Input for this task –
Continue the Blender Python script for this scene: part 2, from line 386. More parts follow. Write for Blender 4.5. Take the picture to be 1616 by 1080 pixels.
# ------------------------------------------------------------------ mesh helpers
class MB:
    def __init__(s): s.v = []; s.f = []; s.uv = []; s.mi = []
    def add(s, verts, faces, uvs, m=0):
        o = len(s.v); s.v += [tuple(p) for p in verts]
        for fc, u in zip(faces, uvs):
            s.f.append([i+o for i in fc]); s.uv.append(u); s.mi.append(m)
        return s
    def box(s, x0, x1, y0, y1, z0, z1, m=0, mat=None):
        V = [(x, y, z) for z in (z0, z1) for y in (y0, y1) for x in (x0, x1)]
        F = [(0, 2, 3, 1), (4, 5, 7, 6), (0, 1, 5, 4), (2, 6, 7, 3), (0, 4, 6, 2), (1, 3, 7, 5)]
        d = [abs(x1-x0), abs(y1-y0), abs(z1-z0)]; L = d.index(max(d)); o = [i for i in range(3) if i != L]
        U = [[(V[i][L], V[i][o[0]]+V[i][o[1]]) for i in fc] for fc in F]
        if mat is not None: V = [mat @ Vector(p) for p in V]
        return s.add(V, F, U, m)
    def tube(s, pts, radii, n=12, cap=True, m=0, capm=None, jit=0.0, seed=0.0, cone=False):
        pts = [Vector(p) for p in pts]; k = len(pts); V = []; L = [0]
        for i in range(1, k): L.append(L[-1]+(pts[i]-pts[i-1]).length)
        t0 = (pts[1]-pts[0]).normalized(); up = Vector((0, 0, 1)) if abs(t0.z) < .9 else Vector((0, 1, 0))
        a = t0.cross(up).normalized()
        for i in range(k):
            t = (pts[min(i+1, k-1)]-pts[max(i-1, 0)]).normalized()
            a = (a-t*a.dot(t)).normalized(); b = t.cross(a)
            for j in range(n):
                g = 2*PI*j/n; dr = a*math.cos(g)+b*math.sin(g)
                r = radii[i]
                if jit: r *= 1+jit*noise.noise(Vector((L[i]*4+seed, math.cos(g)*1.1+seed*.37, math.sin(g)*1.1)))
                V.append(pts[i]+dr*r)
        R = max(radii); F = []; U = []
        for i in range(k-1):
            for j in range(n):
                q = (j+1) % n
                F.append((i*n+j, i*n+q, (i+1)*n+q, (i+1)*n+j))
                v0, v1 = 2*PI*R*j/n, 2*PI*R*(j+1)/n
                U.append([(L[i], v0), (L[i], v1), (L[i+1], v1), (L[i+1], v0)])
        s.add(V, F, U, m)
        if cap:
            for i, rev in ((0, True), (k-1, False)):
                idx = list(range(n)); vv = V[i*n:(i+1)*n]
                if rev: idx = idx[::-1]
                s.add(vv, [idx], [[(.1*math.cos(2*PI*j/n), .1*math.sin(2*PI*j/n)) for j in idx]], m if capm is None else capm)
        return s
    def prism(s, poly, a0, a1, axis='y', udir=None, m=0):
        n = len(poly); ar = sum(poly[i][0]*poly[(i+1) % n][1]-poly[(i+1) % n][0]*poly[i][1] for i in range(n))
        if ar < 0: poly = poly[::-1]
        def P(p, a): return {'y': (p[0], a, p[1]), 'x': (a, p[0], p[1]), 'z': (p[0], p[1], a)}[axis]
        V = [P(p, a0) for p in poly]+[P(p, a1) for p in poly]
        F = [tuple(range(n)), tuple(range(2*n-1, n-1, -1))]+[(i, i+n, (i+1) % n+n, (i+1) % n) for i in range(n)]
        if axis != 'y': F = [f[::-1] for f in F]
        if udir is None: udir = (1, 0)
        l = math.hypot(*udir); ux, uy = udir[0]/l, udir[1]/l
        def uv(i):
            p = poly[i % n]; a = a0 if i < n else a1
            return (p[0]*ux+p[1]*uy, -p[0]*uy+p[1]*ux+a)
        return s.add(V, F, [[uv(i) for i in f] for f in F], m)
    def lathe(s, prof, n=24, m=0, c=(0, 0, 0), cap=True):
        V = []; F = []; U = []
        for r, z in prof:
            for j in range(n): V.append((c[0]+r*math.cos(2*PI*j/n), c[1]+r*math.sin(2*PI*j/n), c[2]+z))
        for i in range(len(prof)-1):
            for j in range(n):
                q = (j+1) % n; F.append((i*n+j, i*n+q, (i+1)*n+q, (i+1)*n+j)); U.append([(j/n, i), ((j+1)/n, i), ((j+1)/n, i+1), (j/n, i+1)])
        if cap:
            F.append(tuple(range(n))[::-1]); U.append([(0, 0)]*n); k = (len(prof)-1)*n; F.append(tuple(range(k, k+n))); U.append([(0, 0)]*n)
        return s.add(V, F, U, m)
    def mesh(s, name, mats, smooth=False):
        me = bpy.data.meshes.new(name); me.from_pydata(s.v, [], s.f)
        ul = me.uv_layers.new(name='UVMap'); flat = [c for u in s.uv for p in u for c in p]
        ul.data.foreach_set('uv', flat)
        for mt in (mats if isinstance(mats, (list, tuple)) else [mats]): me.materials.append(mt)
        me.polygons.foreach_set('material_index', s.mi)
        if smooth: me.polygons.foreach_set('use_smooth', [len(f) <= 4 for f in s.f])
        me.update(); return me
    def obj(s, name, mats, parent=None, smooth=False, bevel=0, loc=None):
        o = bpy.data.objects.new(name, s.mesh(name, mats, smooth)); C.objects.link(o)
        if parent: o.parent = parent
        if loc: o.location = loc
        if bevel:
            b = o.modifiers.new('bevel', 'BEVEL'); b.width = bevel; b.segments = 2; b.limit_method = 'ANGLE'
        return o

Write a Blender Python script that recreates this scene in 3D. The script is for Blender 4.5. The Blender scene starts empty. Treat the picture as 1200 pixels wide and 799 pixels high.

Directions for this task – Output the whole listing above again, word for word.

Finished task –
Continue the Blender Python script for this scene: part 2, from line 386. More parts follow. Write for Blender 4.5. Take the picture to be 1616 by 1080 pixels.
# ------------------------------------------------------------------ mesh helpers
class MB:
    def __init__(s): s.v = []; s.f = []; s.uv = []; s.mi = []
    def add(s, verts, faces, uvs, m=0):
        o = len(s.v); s.v += [tuple(p) for p in verts]
        for fc, u in zip(faces, uvs):
            s.f.append([i+o for i in fc]); s.uv.append(u); s.mi.append(m)
        return s
    def box(s, x0, x1, y0, y1, z0, z1, m=0, mat=None):
        V = [(x, y, z) for z in (z0, z1) for y in (y0, y1) for x in (x0, x1)]
        F = [(0, 2, 3, 1), (4, 5, 7, 6), (0, 1, 5, 4), (2, 6, 7, 3), (0, 4, 6, 2), (1, 3, 7, 5)]
        d = [abs(x1-x0), abs(y1-y0), abs(z1-z0)]; L = d.index(max(d)); o = [i for i in range(3) if i != L]
        U = [[(V[i][L], V[i][o[0]]+V[i][o[1]]) for i in fc] for fc in F]
        if mat is not None: V = [mat @ Vector(p) for p in V]
        return s.add(V, F, U, m)
    def tube(s, pts, radii, n=12, cap=True, m=0, capm=None, jit=0.0, seed=0.0, cone=False):
        pts = [Vector(p) for p in pts]; k = len(pts); V = []; L = [0]
        for i in range(1, k): L.append(L[-1]+(pts[i]-pts[i-1]).length)
        t0 = (pts[1]-pts[0]).normalized(); up = Vector((0, 0, 1)) if abs(t0.z) < .9 else Vector((0, 1, 0))
        a = t0.cross(up).normalized()
        for i in range(k):
            t = (pts[min(i+1, k-1)]-pts[max(i-1, 0)]).normalized()
            a = (a-t*a.dot(t)).normalized(); b = t.cross(a)
            for j in range(n):
                g = 2*PI*j/n; dr = a*math.cos(g)+b*math.sin(g)
                r = radii[i]
                if jit: r *= 1+jit*noise.noise(Vector((L[i]*4+seed, math.cos(g)*1.1+seed*.37, math.sin(g)*1.1)))
                V.append(pts[i]+dr*r)
        R = max(radii); F = []; U = []
        for i in range(k-1):
            for j in range(n):
                q = (j+1) % n
                F.append((i*n+j, i*n+q, (i+1)*n+q, (i+1)*n+j))
                v0, v1 = 2*PI*R*j/n, 2*PI*R*(j+1)/n
                U.append([(L[i], v0), (L[i], v1), (L[i+1], v1), (L[i+1], v0)])
        s.add(V, F, U, m)
        if cap:
            for i, rev in ((0, True), (k-1, False)):
                idx = list(range(n)); vv = V[i*n:(i+1)*n]
                if rev: idx = idx[::-1]
                s.add(vv, [idx], [[(.1*math.cos(2*PI*j/n), .1*math.sin(2*PI*j/n)) for j in idx]], m if capm is None else capm)
        return s
    def prism(s, poly, a0, a1, axis='y', udir=None, m=0):
        n = len(poly); ar = sum(poly[i][0]*poly[(i+1) % n][1]-poly[(i+1) % n][0]*poly[i][1] for i in range(n))
        if ar < 0: poly = poly[::-1]
        def P(p, a): return {'y': (p[0], a, p[1]), 'x': (a, p[0], p[1]), 'z': (p[0], p[1], a)}[axis]
        V = [P(p, a0) for p in poly]+[P(p, a1) for p in poly]
        F = [tuple(range(n)), tuple(range(2*n-1, n-1, -1))]+[(i, i+n, (i+1) % n+n, (i+1) % n) for i in range(n)]
        if axis != 'y': F = [f[::-1] for f in F]
        if udir is None: udir = (1, 0)
        l = math.hypot(*udir); ux, uy = udir[0]/l, udir[1]/l
        def uv(i):
            p = poly[i % n]; a = a0 if i < n else a1
            return (p[0]*ux+p[1]*uy, -p[0]*uy+p[1]*ux+a)
        return s.add(V, F, [[uv(i) for i in f] for f in F], m)
    def lathe(s, prof, n=24, m=0, c=(0, 0, 0), cap=True):
        V = []; F = []; U = []
        for r, z in prof:
            for j in range(n): V.append((c[0]+r*math.cos(2*PI*j/n), c[1]+r*math.sin(2*PI*j/n), c[2]+z))
        for i in range(len(prof)-1):
            for j in range(n):
                q = (j+1) % n; F.append((i*n+j, i*n+q, (i+1)*n+q, (i+1)*n+j)); U.append([(j/n, i), ((j+1)/n, i), ((j+1)/n, i+1), (j/n, i+1)])
        if cap:
            F.append(tuple(range(n))[::-1]); U.append([(0, 0)]*n); k = (len(prof)-1)*n; F.append(tuple(range(k, k+n))); U.append([(0, 0)]*n)
        return s.add(V, F, U, m)
    def mesh(s, name, mats, smooth=False):
        me = bpy.data.meshes.new(name); me.from_pydata(s.v, [], s.f)
        ul = me.uv_layers.new(name='UVMap'); flat = [c for u in s.uv for p in u for c in p]
        ul.data.foreach_set('uv', flat)
        for mt in (mats if isinstance(mats, (list, tuple)) else [mats]): me.materials.append(mt)
        me.polygons.foreach_set('material_index', s.mi)
        if smooth: me.polygons.foreach_set('use_smooth', [len(f) <= 4 for f in s.f])
        me.update(); return me
    def obj(s, name, mats, parent=None, smooth=False, bevel=0, loc=None):
        o = bpy.data.objects.new(name, s.mesh(name, mats, smooth)); C.objects.link(o)
        if parent: o.parent = parent
        if loc: o.location = loc
        if bevel:
            b = o.modifiers.new('bevel', 'BEVEL'); b.width = bevel; b.segments = 2; b.limit_method = 'ANGLE'
        return o

Write a Blender Python script that recreates this scene in 3D. The script is for Blender 4.5. The Blender scene starts empty. Treat the picture as 1200 pixels wide and 799 pixels high.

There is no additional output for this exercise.